The company reported sluggish results in select cities such as Dallas (Same-Property RevPAR down 12.7%), Portland (down 13.0%), and Houston (down 4.8%), with increased competition and weaker demand pressuring results regionally. However, most markets saw gains, including Orlando (up 6.6%), San Francisco (up 7.7%), and Pittsburgh (up 27.5%). Xenia invested $18.5 million in property upgrades, implementing guest room and infrastructure improvements across the portfolio. Some projects were postponed due to tariff-related cost uncertainty and a focus on minimizing operational disruption.
On the capital side, Xenia repurchased 2.95 million shares at an average price of $12.10, reflecting its ongoing approach to return capital to shareholders. Total liquidity stood at $673 million, with ample cash on hand and access to a $500 million credit revolver. The board declared a quarterly dividend of $0.14 per share, continuing the company’s practice of distributing a significant portion of income to shareholders as required by its status as a real estate investment trust.
Looking Ahead
Leadership raised guidance for 2025, signaling confidence following the quarter’s outperformance. The updated outlook includes a full-year Adjusted EBITDAre (non-GAAP) range of $249 million to $263 million, and Adjusted FFO guidance of $166 million to $180 million for the full year. This marks a $14 million increase at the low end for both Adjusted EBITDAre (non-GAAP) and Adjusted FFO (non-GAAP) versus prior guidance, with Adjusted FFO per diluted share is now expected in the range of $1.66 to $1.80 (non-GAAP) for the full year. Management’s comments noted that the outlook for the second half remains "unchanged," but group business is expected to be "particularly strong in the fourth quarter." Capital expenditure plans remain at $75 million to $85 million for the full year.
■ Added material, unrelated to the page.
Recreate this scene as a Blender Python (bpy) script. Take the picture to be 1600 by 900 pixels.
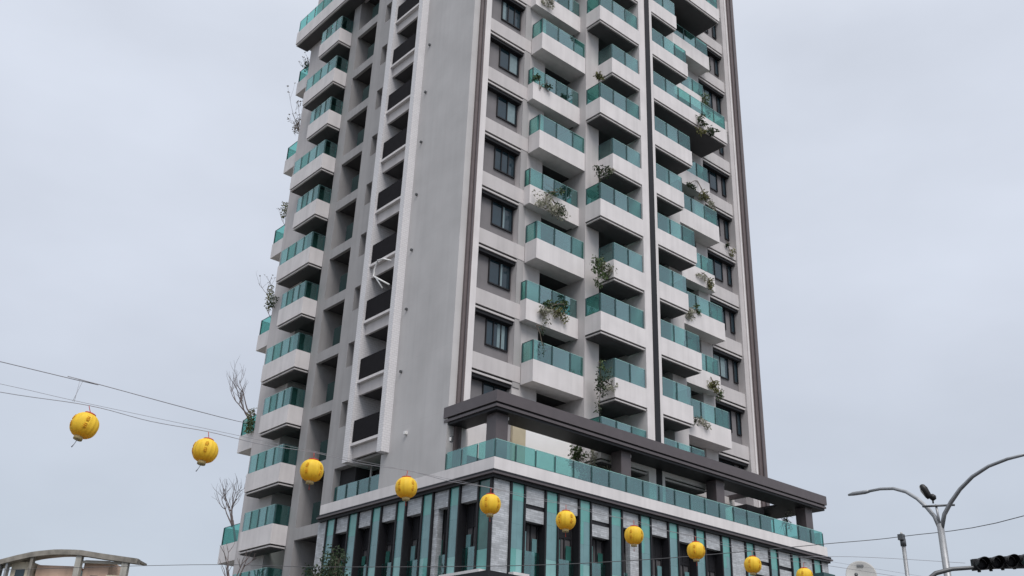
import bpy, math, random
from mathutils import Vector, Matrix
R = math.radians
random.seed(7)
sc = bpy.context.scene
for o in list(bpy.data.objects): bpy.data.objects.remove(o)

# ------------------------------------------------------------------ camera
cam_d = bpy.data.cameras.new('camera'); cam = bpy.data.objects.new('camera', cam_d)
sc.collection.objects.link(cam); sc.camera = cam
cam_d.sensor_width = 36; cam_d.lens = 1571.74/1600*36; cam_d.clip_end = 6000; cam_d.clip_start = .1
rt = Vector((0.749383, -0.661185, 0.035488)); dn = Vector((0.306694, 0.299106, -0.903589)); fw = Vector((0.586825, 0.688019, 0.426927))
m = Matrix((rt, -dn, -fw)).transposed().to_4x4(); m.translation = Vector((-25.9843, -31.1581, -10.9124))
cam.matrix_world = m
GZ = -12.5                                       # street level

# ------------------------------------------------------------------ sky, sun, exposure
SUN_EL, SUN_AZ = R(54), R(198)                   # soft light behind the cloud, from the right front of the camera
w = bpy.data.worlds.new('World'); sc.world = w; w.use_nodes = True
nt = w.node_tree; nt.nodes.clear()
def N(t, nt_=None, **k):
    n = (nt_ or nt).nodes.new(t)
    for a, b in k.items(): setattr(n, a, b)
    return n
out = N('ShaderNodeOutputWorld'); bg = N('ShaderNodeBackground'); bg.inputs[1].default_value = .1
sky = N('ShaderNodeTexSky', sky_type='NISHITA', sun_disc=False, sun_elevation=SUN_EL, sun_rotation=SUN_AZ)
tc = N('ShaderNodeTexCoord'); sep = N('ShaderNodeSeparateXYZ'); nt.links.new(tc.outputs['Generated'], sep.inputs[0])
ramp = N('ShaderNodeValToRGB'); nt.links.new(sep.outputs[2], ramp.inputs[0])
cr = ramp.color_ramp
for i, (p, c) in enumerate([(0, (.39, .425, .475)), (.14, (.42, .46, .52)), (.36, (.502, .535, .604)), (.62, (.562, .598, .672)), (1, (1.0, 1.02, 1.06))]):
    e = cr.elements[i] if i < 2 else cr.elements.new(p)
    e.position = p; e.color = (*c, 1)
noi = N('ShaderNodeTexNoise'); noi.inputs['Scale'].default_value = 2.2; noi.inputs['Detail'].default_value = 5; noi.inputs['Roughness'].default_value = .5
mapn = N('ShaderNodeMapping'); mapn.inputs['Scale'].default_value = (1, 1, 2.2)
nt.links.new(tc.outputs['Generated'], mapn.inputs[0]); nt.links.new(mapn.outputs[0], noi.inputs[0])
mr = N('ShaderNodeMapRange'); mr.inputs[1].default_value = .3; mr.inputs[2].default_value = .7; mr.inputs[3].default_value = 8.9; mr.inputs[4].default_value = 10.9
nt.links.new(noi.outputs[0], mr.inputs[0])
sclv = N('ShaderNodeVectorMath', operation='SCALE'); nt.links.new(ramp.outputs[0], sclv.inputs[0]); nt.links.new(mr.outputs[0], sclv.inputs['Scale'])
mixw = N('ShaderNodeMix', data_type='RGBA'); mixw.inputs[0].default_value = .9
nt.links.new(sky.outputs[0], mixw.inputs[6]); nt.links.new(sclv.outputs[0], mixw.inputs[7])
nt.links.new(mixw.outputs[2], bg.inputs[0]); nt.links.new(bg.outputs[0], out.inputs[0])
sun_d = bpy.data.lights.new('sun', 'SUN'); sun = bpy.data.objects.new('sun', sun_d); sc.collection.objects.link(sun)
sun_d.energy = 1.9; sun_d.angle = R(36); sun_d.color = (1, .945, .915)
_sd = Vector((-.2, -.62, .9)).normalized()      # direction towards the bright part of the overcast
sun.rotation_euler = _sd.to_track_quat('Z', 'Y').to_euler()
vs = sc.view_settings; vs.view_transform = 'Standard'; vs.look = 'None'; vs.gamma = 1; vs.exposure = .42; vs.use_curve_mapping = False

# ------------------------------------------------------------------ materials
MT = {}
def mat(name, col, rough=.7, spec=.4, metal=0, var=.06, vscale=1.2, bump=0, bscale=30, streak=0, grid=None):
    """painted or plain surface: colour with mottling, optional vertical stains, fine bump, tile joints"""
    M = bpy.data.materials.new(name); M.use_nodes = True; t = M.node_tree; b = t.nodes['Principled BSDF']
    b.inputs['Roughness'].default_value = rough; b.inputs['Specular IOR Level'].default_value = spec; b.inputs['Metallic'].default_value = metal
    g = N('ShaderNodeNewGeometry', t)
    n = N('ShaderNodeTexNoise', t); n.inputs['Scale'].default_value = vscale; n.inputs['Detail'].default_value = 6; t.links.new(g.outputs['Position'], n.inputs[0])
    r = N('ShaderNodeMapRange', t); r.inputs[1].default_value = .3; r.inputs[2].default_value = .7; r.inputs[3].default_value = 1-var; r.inputs[4].default_value = 1+var
    t.links.new(n.outputs[0], r.inputs[0])
    fac = r.outputs[0]
    if streak:
        mp = N('ShaderNodeMapping', t); mp.inputs['Scale'].default_value = (3, 3, .12); t.links.new(g.outputs['Position'], mp.inputs[0])
        n2 = N('ShaderNodeTexNoise', t); n2.inputs['Scale'].default_value = 1; n2.inputs['Detail'].default_value = 5; t.links.new(mp.outputs[0], n2.inputs[0])
        r2 = N('ShaderNodeMapRange', t); r2.inputs[1].default_value = .42; r2.inputs[2].default_value = .75; r2.inputs[3].default_value = 1; r2.inputs[4].default_value = 1-streak
        t.links.new(n2.outputs[0], r2.inputs[0])
        mu = N('ShaderNodeMath', t, operation='MULTIPLY'); t.links.new(fac, mu.inputs[0]); t.links.new(r2.outputs[0], mu.inputs[1]); fac = mu.outputs[0]
    if grid:
        sp = N('ShaderNodeSeparateXYZ', t); t.links.new(g.outputs['Position'], sp.inputs[0])
        ad = N('ShaderNodeMath', t, operation='ADD'); t.links.new(sp.outputs[0], ad.inputs[0]); t.links.new(sp.outputs[1], ad.inputs[1])
        cb = N('ShaderNodeCombineXYZ', t); t.links.new(ad.outputs[0], cb.inputs[0]); t.links.new(sp.outputs[2], cb.inputs[1])
        br = N('ShaderNodeTexBrick', t); br.offset = grid[3]; br.inputs['Scale'].default_value = 1
        br.inputs['Brick Width'].default_value = grid[0]; br.inputs['Row Height'].default_value = grid[1]; br.inputs['Mortar Size'].default_value = grid[2]
        br.inputs['Color1'].default_value = (1, 1, 1, 1); br.inputs['Color2'].default_value = (grid[4],)*3+(1,); br.inputs['Mortar'].default_value = (grid[5],)*3+(1,)
        t.links.new(cb.outputs[0], br.inputs[0])
        mu = N('ShaderNodeMath', t, operation='MULTIPLY'); t.links.new(fac, mu.inputs[0]); t.links.new(br.outputs[0], mu.inputs[1]); fac = mu.outputs[0]
    v = N('ShaderNodeVectorMath', t, operation='SCALE'); v.inputs[0].default_value = col; t.links.new(fac, v.inputs['Scale'])
    t.links.new(v.outputs[0], b.inputs['Base Color'])
    if bump:
        n3 = N('ShaderNodeTexNoise', t); n3.inputs['Scale'].default_value = bscale; n3.inputs['Detail'].default_value = 4; t.links.new(g.outputs['Position'], n3.inputs[0])
        bp = N('ShaderNodeBump', t); bp.inputs['Strength'].default_value = bump; bp.inputs['Distance'].default_value = .02
        t.links.new(n3.outputs[0], bp.inputs['Height']); t.links.new(bp.outputs[0], b.inputs['Normal'])
    MT[name] = M; return M
mat('white_paint', (.69, .663, .66), .75, .3, var=.06, vscale=.9, streak=.11, bump=.1)
mat('skylit_paint', (.82, .81, .80), .75, .3, var=.03)  # lighter white with the skylight on the terrace wall put into the colour
mat('pale_paint', (.54, .515, .512), .75, .3, var=.06, vscale=.9, streak=.11, bump=.1)
mat('grey_paint', (.375, .366, .366), .8, .25, var=.06, vscale=.7, streak=.13, bump=.15)
mat('bay_paint', (.19, .182, .188), .8, .25, var=.06, streak=.1)
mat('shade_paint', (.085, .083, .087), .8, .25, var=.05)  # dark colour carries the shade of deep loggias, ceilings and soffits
mat('blank_wall_paint', (.51, .50, .497), .82, .25, var=.08, vscale=.45, streak=.06, bump=.2, grid=(2.6, 3.3, .006, .5, .985, .9))
mat('white_tile', (.70, .69, .70), .5, .4, var=.03, grid=(.25, .12, .012, .5, .95, .80))
mat('brown_metal', (.088, .074, .078), .45, .5, var=.08, vscale=2)
mat('brown_strip', (.13, .105, .105), .5, .5, var=.1, vscale=2)
mat('dark_metal_and_shade', (.014, .014, .017), .55, .3, var=.1)  # metal of frames and channels; also the painted shade of the shadow grooves
mat('teal_frame', (.03, .075, .078), .4, .5, var=.1)
mat('railing_plate', (.010, .009, .011), .8, .15, var=.12, vscale=3)
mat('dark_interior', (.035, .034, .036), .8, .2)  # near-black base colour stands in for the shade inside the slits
mat('stone', (.50, .525, .55), .6, .4, var=.16, vscale=4, bump=.7, bscale=9, grid=(.42, .085, .006, .5, .70, .55))
mat('concrete', (.42, .41, .37), .85, .2, var=.15, streak=.2)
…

The company anticipates that trends in group demand will remain a key driver, while expecting leisure-related revenue to normalize and some regions to experience flat or modest growth. Risks outlined involve continued macroeconomic uncertainty, moderating leisure demand, and competitive challenges in specific cities. Moving forward, investors may want to watch for further progress in group business momentum, the impact of recently completed property upgrades, and the company’s approach to capital allocation in the face of ongoing market volatility.
XHR pays a regular quarterly dividend of $0.14 per share as declared.
Revenue and net income presented using U.S. generally accepted accounting principles (GAAP) unless otherwise noted.